-------- Stored data

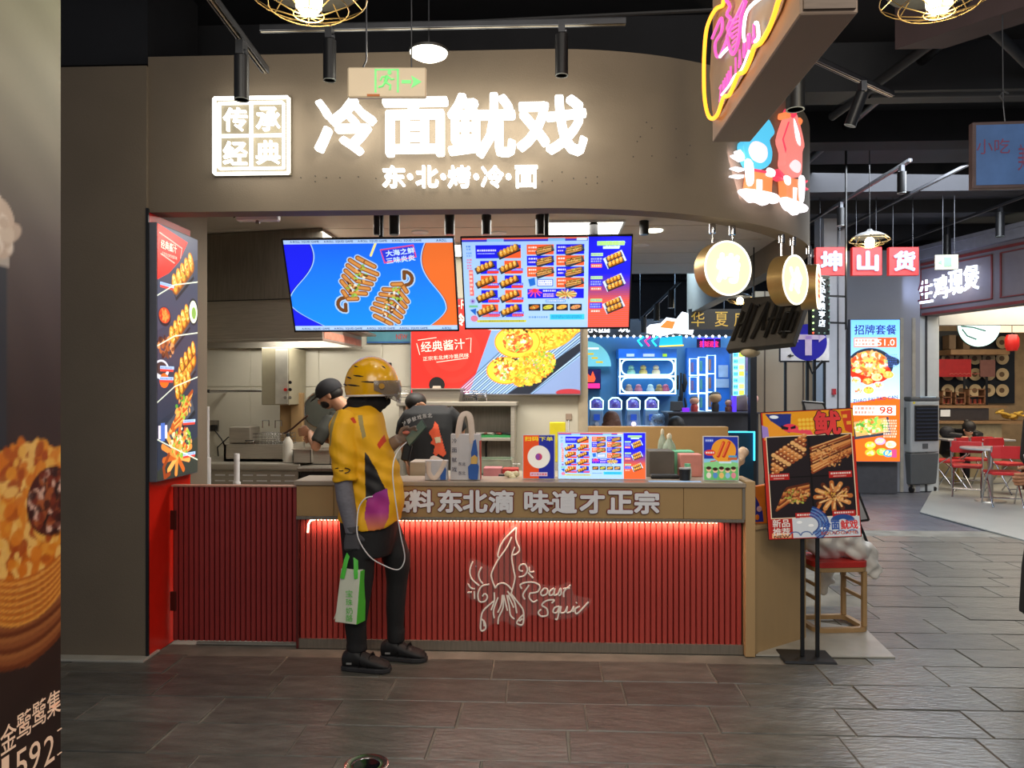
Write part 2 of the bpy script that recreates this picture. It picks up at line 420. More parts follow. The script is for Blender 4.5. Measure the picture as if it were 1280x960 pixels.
MWD[floor] = Matrix()
part('grout_bed', floor, MB().box(-3.4, 6.5, 1.4, 8.95, -.0079, -.0062), mat('grout', '7a766c', .8, var=.3, scale=5))
# slate tiles laid one by one: five mesh variants, placed in running bond with uneven height
tile_meshes = []
for k in range(6):
    me = MB().mesh('tile'); bpy.data.meshes.remove(me)
    j = [random.uniform(-.004, .004) for _ in range(8)]
    w, h = 0.611 / 2, 0.302 / 2
    top = [(-w + j[0], -h + j[1]), (w + j[2], -h + j[3]), (w + j[4], h + j[5]), (-w + j[6], h + j[7])]
    ins = [(x * 0.99, y * 0.985) for x, y in top]
    mb = MB(); mb.loft([[Vector((x, y, -0.03)) for x, y in top], [Vector((x, y, -0.004)) for x, y in top], [Vector((x, y, 0.0)) for x, y in ins]])
    me = mb.mesh('tile'); me.materials.append(SLATE); tile_meshes.append(me)
CRN = (1.25, 4.72)
rows = int((8.9 - 1.6) / 0.31); first = True
for r in range(rows):
    y = 1.61 + 0.31 * r; off = random.choice([0, .13, .22, .31, .41, .5]) + random.uniform(-.04, .04)
    x = -3.1 + off
    xmax = 2.6 + 0.45 * (y - 1.5) + (0.8 if y > 4 else 0)
    while x < xmax:
        vis = abs(x) < y * 0.80 + 0.5
        ok = (y < 4.62) or (x > 2.35) or (x > 1.75 + max(0, (y - 5.2)) * .5 and y < 5.9 and x > 1.8)
        if y < 2.4 and abs(x) > 2.2: vis = False
        if x < -1.9 and y < 2.4: ok = False
        if vis and ok:
            t = bpy.data.objects.new('tile', random.choice(tile_meshes)); COL.objects.link(t); t.parent = floor
            t.location = (x, y, random.uniform(-.0025, .0015)); t.rotation_euler = (random.uniform(-.002, .002), random.uniform(-.002, .002), random.choice([0, PI]) + random.uniform(-.004, .004))
        x += 0.62
# cut slabs that fill in along the left column foot and gate
MARB = mat('pale_marble', 'b9b6ac', 0.3, var=0.12, scale=5)
single('marble_threshold', 'pale marble strip on the slate at the foot of the taupe column', 'threshold', MB().box(-3.5, -2.36, 4.40, 4.60, 0.0, 0.014), MARB, (-2.9, 4.5, 0), bevel=.002)
p = [GZ(945, 820), GZ(1119, 823), GZ(1083, 788), GZ(1000, 775)]
single('marble_corner_slab', 'pale triangular marble slab under the stool at the counter corner', 'floor slab', MB().prism([(q.x, q.y) for q in p], 0.0, 0.008, 'xy'), MARB, (p[0].x, p[0].y, 0))
single('door_sill', 'thin grey stone sill under the red corrugated gate', 'sill', MB().box(-2.2, -1.54, 4.74, 4.86, 0.0, 0.014), mat('sill_grey', '8c8a82', .4), (-1.9, 4.8, 0))
# recessed floor light
c = GZ(458, 957)
fl = thing('recessed_floor_light', 'round recessed floor light with metal rim set in the slate', 'floor light', (c.x, c.y, 0))
part('rim', fl, MB().lathe([(.055, 0), (.095, 0), (.095, .006), (.085, .008), (.058, .004), (.055, 0)], n=32), CHROME, smooth=.6)
part('lens', fl, MB().lathe([(.001, .001), (.056, .001), (.056, .004), (.001, .006)], n=24), mat('dark_glass', '14161a', .1), smooth=.6)

# ceiling, beams
structure('ceiling', MB().box(-6, 14, 0.2, 22, 4.3, 4.4), BLACKP)
ce = bpy.data.objects['ceiling']; MWD[ce] = Matrix()
for k, y in enumerate((6.1, 7.6, 9.2, 10.7, 12.2, 13.8, 15.4, 17.0)):
    part('beam', ce, MB().box(1.9, 13.5, y, y + .28, 4.0 if k % 2 else 3.92, 4.3), BLACKP if k % 3 else DUCT)
for y in (8.4, 10.1, 11.7, 13.2): part('ceiling_panel', ce, MB().box(2.3, 11, y - .62, y + .5, 4.16, 4.2), DUCT)
part('duct', ce, MB().box(-5, 1.2, 5.6, 6.3, 3.85, 4.3), BLACKP)
part('duct', ce, MB().box(-3.4, -2.45, 4.62, 5.3, 3.60, 4.3), BLACKP)
part('pipe', ce, MB().cyl((2.55, 6.2, 3.95), (7.5, 6.2, 3.95), .05), DUCT, smooth=1)
part('pipe', ce, MB().cyl((2.9, 3.2, 4.15), (2.9, 9.2, 4.15), .04), BLACKM, smooth=1)
part('conduit', ce, MB().cyl((-2.4, 3.5, 4.05), (1.8, 3.4, 4.05), .018), BLACKM, smooth=1)
part('beam', ce, MB().hexa([Vector(q) for q in ((2.3, 5.2, 3.85), (2.62, 5.2, 3.85), (4.6, 3.0, 3.85), (4.3, 3.0, 3.85), (2.3, 5.2, 4.3), (2.62, 5.2, 4.3), (4.6, 3.0, 4.3), (4.3, 3.0, 4.3))]), mat('brown_duct', '4a3b3c', .7, var=.25, scale=2))
for i, (a, b) in enumerate((((2.5, 4.8, 4.0), (5.5, 7.8, 4.0)), ((2.4, 6.6, 3.9), (3.0, 3.6, 4.1)))): part('pipe', ce, MB().cyl(a, b, .035), DUCT, smooth=1)

# facade: column, straight fascia, curved fascia (one wall)
ZB, ZT = 2.66, 3.59
wf = structure('wall_front', MB().box(-3.6, -2.383, 4.48, 5.3, 0, 3.53), TAUPE); MWD[wf] = Matrix()
ACX, ACY, AR = -0.05, 6.67, 2.17
def arcp(a, r=AR, z=0): return Vector((ACX + r * math.sin(a), ACY - r * math.cos(a), z))
outer = [(-2.383, 4.5), (-.3, 4.5)] + [tuple(arcp(a)[:2]) for a in np.linspace(0, PI / 2, 48)] + [(ACX + AR, 11.0)]
inner = [(-2.383, 4.64), (-.3, 4.64)] + [tuple(arcp(a, AR - .14)[:2]) for a in np.linspace(0, PI / 2, 48)] + [(ACX + AR - .14, 11.0)]
rings = [[Vector((*o_, ZB)), Vector((*i_, ZB)), Vector((*i_, ZT)), Vector((*o_, ZT))] for o_, i_ in zip(outer, inner)]
part('fascia', wf, MB().loft(rings), TAUPE, smooth=.5)
mb = MB()   # old screw holes left in the plaster
for (px, py) in ((326, 222), (376, 222), (394, 220), (394, 227), (408, 222), (425, 222), (448, 221), (470, 223), (678, 227), (690, 226), (702, 215), (716, 223), (731, 222), (732, 230), (745, 221), (745, 229), (795, 177), (799, 171), (807, 153), (814, 160), (814, 195), (846, 161), (846, 197), (865, 182), (861, 193), (790, 196)):
    w_ = W(px, py, 4.498 if px < 660 else 4.498)
    if w_.x > ACX: 
        a = math.asin(min(1, (w_.x * 1.03 - ACX) / AR)); q = arcp(a, AR + .001); t = q.y / 4.498; w_ = Vector((q.x, q.y, EYE + (w_.z - EYE) * t))
    mb.cyl(w_ + Vector((0, .002, 0)), w_ + Vector((0, -.002, 0)), .0035, 6)
part('screw_hole', wf, mb, BLK, kind='stuff')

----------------

| Directions |
Every line above should be repeated exactly; pictures stay out of the copy.

| Exercise solution |
Write part 2 of the bpy script that recreates this picture. It picks up at line 420. More parts follow. The script is for Blender 4.5. Measure the picture as if it were 1280x960 pixels.
MWD[floor] = Matrix()
part('grout_bed', floor, MB().box(-3.4, 6.5, 1.4, 8.95, -.0079, -.0062), mat('grout', '7a766c', .8, var=.3, scale=5))
# slate tiles laid one by one: five mesh variants, placed in running bond with uneven height
tile_meshes = []
for k in range(6):
    me = MB().mesh('tile'); bpy.data.meshes.remove(me)
    j = [random.uniform(-.004, .004) for _ in range(8)]
    w, h = 0.611 / 2, 0.302 / 2
    top = [(-w + j[0], -h + j[1]), (w + j[2], -h + j[3]), (w + j[4], h + j[5]), (-w + j[6], h + j[7])]
    ins = [(x * 0.99, y * 0.985) for x, y in top]
    mb = MB(); mb.loft([[Vector((x, y, -0.03)) for x, y in top], [Vector((x, y, -0.004)) for x, y in top], [Vector((x, y, 0.0)) for x, y in ins]])
    me = mb.mesh('tile'); me.materials.append(SLATE); tile_meshes.append(me)
CRN = (1.25, 4.72)
rows = int((8.9 - 1.6) / 0.31); first = True
for r in range(rows):
    y = 1.61 + 0.31 * r; off = random.choice([0, .13, .22, .31, .41, .5]) + random.uniform(-.04, .04)
    x = -3.1 + off
    xmax = 2.6 + 0.45 * (y - 1.5) + (0.8 if y > 4 else 0)
    while x < xmax:
        vis = abs(x) < y * 0.80 + 0.5
        ok = (y < 4.62) or (x > 2.35) or (x > 1.75 + max(0, (y - 5.2)) * .5 and y < 5.9 and x > 1.8)
        if y < 2.4 and abs(x) > 2.2: vis = False
        if x < -1.9 and y < 2.4: ok = False
        if vis and ok:
            t = bpy.data.objects.new('tile', random.choice(tile_meshes)); COL.objects.link(t); t.parent = floor
            t.location = (x, y, random.uniform(-.0025, .0015)); t.rotation_euler = (random.uniform(-.002, .002), random.uniform(-.002, .002), random.choice([0, PI]) + random.uniform(-.004, .004))
        x += 0.62
# cut slabs that fill in along the left column foot and gate
MARB = mat('pale_marble', 'b9b6ac', 0.3, var=0.12, scale=5)
single('marble_threshold', 'pale marble strip on the slate at the foot of the taupe column', 'threshold', MB().box(-3.5, -2.36, 4.40, 4.60, 0.0, 0.014), MARB, (-2.9, 4.5, 0), bevel=.002)
p = [GZ(945, 820), GZ(1119, 823), GZ(1083, 788), GZ(1000, 775)]
single('marble_corner_slab', 'pale triangular marble slab under the stool at the counter corner', 'floor slab', MB().prism([(q.x, q.y) for q in p], 0.0, 0.008, 'xy'), MARB, (p[0].x, p[0].y, 0))
single('door_sill', 'thin grey stone sill under the red corrugated gate', 'sill', MB().box(-2.2, -1.54, 4.74, 4.86, 0.0, 0.014), mat('sill_grey', '8c8a82', .4), (-1.9, 4.8, 0))
# recessed floor light
c = GZ(458, 957)
fl = thing('recessed_floor_light', 'round recessed floor light with metal rim set in the slate', 'floor light', (c.x, c.y, 0))
part('rim', fl, MB().lathe([(.055, 0), (.095, 0), (.095, .006), (.085, .008), (.058, .004), (.055, 0)], n=32), CHROME, smooth=.6)
part('lens', fl, MB().lathe([(.001, .001), (.056, .001), (.056, .004), (.001, .006)], n=24), mat('dark_glass', '14161a', .1), smooth=.6)

# ceiling, beams
structure('ceiling', MB().box(-6, 14, 0.2, 22, 4.3, 4.4), BLACKP)
ce = bpy.data.objects['ceiling']; MWD[ce] = Matrix()
for k, y in enumerate((6.1, 7.6, 9.2, 10.7, 12.2, 13.8, 15.4, 17.0)):
    part('beam', ce, MB().box(1.9, 13.5, y, y + .28, 4.0 if k % 2 else 3.92, 4.3), BLACKP if k % 3 else DUCT)
for y in (8.4, 10.1, 11.7, 13.2): part('ceiling_panel', ce, MB().box(2.3, 11, y - .62, y + .5, 4.16, 4.2), DUCT)
part('duct', ce, MB().box(-5, 1.2, 5.6, 6.3, 3.85, 4.3), BLACKP)
part('duct', ce, MB().box(-3.4, -2.45, 4.62, 5.3, 3.60, 4.3), BLACKP)
part('pipe', ce, MB().cyl((2.55, 6.2, 3.95), (7.5, 6.2, 3.95), .05), DUCT, smooth=1)
part('pipe', ce, MB().cyl((2.9, 3.2, 4.15), (2.9, 9.2, 4.15), .04), BLACKM, smooth=1)
part('conduit', ce, MB().cyl((-2.4, 3.5, 4.05), (1.8, 3.4, 4.05), .018), BLACKM, smooth=1)
part('beam', ce, MB().hexa([Vector(q) for q in ((2.3, 5.2, 3.85), (2.62, 5.2, 3.85), (4.6, 3.0, 3.85), (4.3, 3.0, 3.85), (2.3, 5.2, 4.3), (2.62, 5.2, 4.3), (4.6, 3.0, 4.3), (4.3, 3.0, 4.3))]), mat('brown_duct', '4a3b3c', .7, var=.25, scale=2))
for i, (a, b) in enumerate((((2.5, 4.8, 4.0), (5.5, 7.8, 4.0)), ((2.4, 6.6, 3.9), (3.0, 3.6, 4.1)))): part('pipe', ce, MB().cyl(a, b, .035), DUCT, smooth=1)

# facade: column, straight fascia, curved fascia (one wall)
ZB, ZT = 2.66, 3.59
wf = structure('wall_front', MB().box(-3.6, -2.383, 4.48, 5.3, 0, 3.53), TAUPE); MWD[wf] = Matrix()
ACX, ACY, AR = -0.05, 6.67, 2.17
def arcp(a, r=AR, z=0): return Vector((ACX + r * math.sin(a), ACY - r * math.cos(a), z))
outer = [(-2.383, 4.5), (-.3, 4.5)] + [tuple(arcp(a)[:2]) for a in np.linspace(0, PI / 2, 48)] + [(ACX + AR, 11.0)]
inner = [(-2.383, 4.64), (-.3, 4.64)] + [tuple(arcp(a, AR - .14)[:2]) for a in np.linspace(0, PI / 2, 48)] + [(ACX + AR - .14, 11.0)]
rings = [[Vector((*o_, ZB)), Vector((*i_, ZB)), Vector((*i_, ZT)), Vector((*o_, ZT))] for o_, i_ in zip(outer, inner)]
part('fascia', wf, MB().loft(rings), TAUPE, smooth=.5)
mb = MB()   # old screw holes left in the plaster
for (px, py) in ((326, 222), (376, 222), (394, 220), (394, 227), (408, 222), (425, 222), (448, 221), (470, 223), (678, 227), (690, 226), (702, 215), (716, 223), (731, 222), (732, 230), (745, 221), (745, 229), (795, 177), (799, 171), (807, 153), (814, 160), (814, 195), (846, 161), (846, 197), (865, 182), (861, 193), (790, 196)):
    w_ = W(px, py, 4.498 if px < 660 else 4.498)
    if w_.x > ACX: 
        a = math.asin(min(1, (w_.x * 1.03 - ACX) / AR)); q = arcp(a, AR + .001); t = q.y / 4.498; w_ = Vector((q.x, q.y, EYE + (w_.z - EYE) * t))
    mb.cyl(w_ + Vector((0, .002, 0)), w_ + Vector((0, -.002, 0)), .0035, 6)
part('screw_hole', wf, mb, BLK, kind='stuff')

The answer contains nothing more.